Are you ready for this?
Seriously, swallow anything in your mouth, and make sure your laptop is balanced well on your lap.
I'm not kidding.
It's
$2000 for tuition, room and board.
I told you. Even in tiny font, it still looks big.
Can you believe that?! Holy shit! I knew it was going to be bad when I saw the paper the 'invitation' came on. It was heavy cream paper, with embossing and pretty font. I almost didn't tell her about it at all, figuring she had said to me earlier that she didn't want to go to sleepaway camp yet, and seriously, THE COST. Then, though, I felt guilty, because I wanted her to at least know that her teacher thought that much of her to nominate her for something like this. So, before I told her, I looked at the
website, and then DH came home and wanted to know what I was looking at, so I told him. He said that we should think about letting her go, and try and do some fundraising or something. So, I talked to Josie, and she understands that we can help some, but if she wants to go, she needs to do a lot of work herself. She'll have to write a letter like I did when I did the Avon 3Day, explaining what she wants to do, and why, and send it to anyone she thinks might help her out. I don't know if our church has a program that might be able to help her, or maybe the local educational store, or if anyone in our family might help out... we'll see. There's a scholarship program at the school, but they said that last year the average income of recipients was $10,000, which I'm thinking means foster kids or something. Anyway, there's no way we'd qualify for that.

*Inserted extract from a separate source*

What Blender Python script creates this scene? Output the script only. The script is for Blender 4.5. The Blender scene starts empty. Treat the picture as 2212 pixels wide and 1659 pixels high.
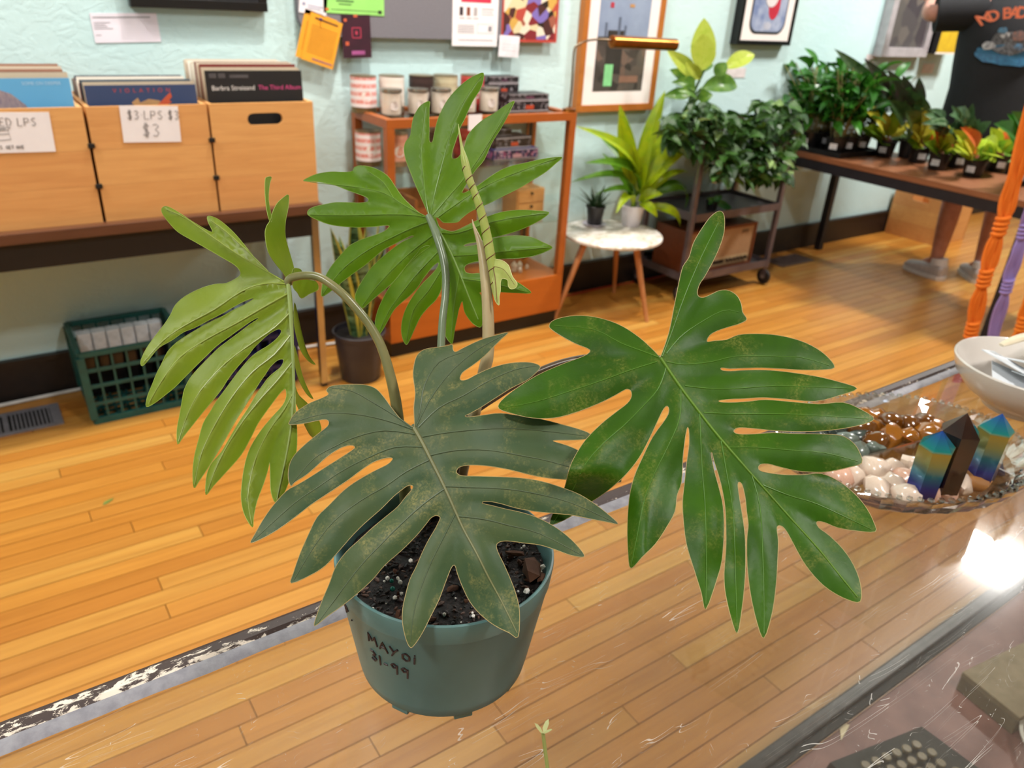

Part of me wonders if this is the right thing to do. I mean, is this really worth it? It seems so outrageous. But, on the other hand, if it really is as good as it says it is, it would probably be a great experience. I'm waiting to get an email back from the teacher who nominated her, since I'm hoping she'll be able to give me more info than Abby's mom who is really
generally snooty and unfriendly not talkative. I don't want to be one of Those Parents who sends their kids off to uppity programs just because they're there, but I don't want to not let her go if she can raise some money and it would broaden her mind. Plus, she's had such a crappy year, and dealt with so much, that I feel like I want to reward her with something that will make her excited about learning again in time for 5th grade.
Any thoughts on all this? Am I a nut for even considering it?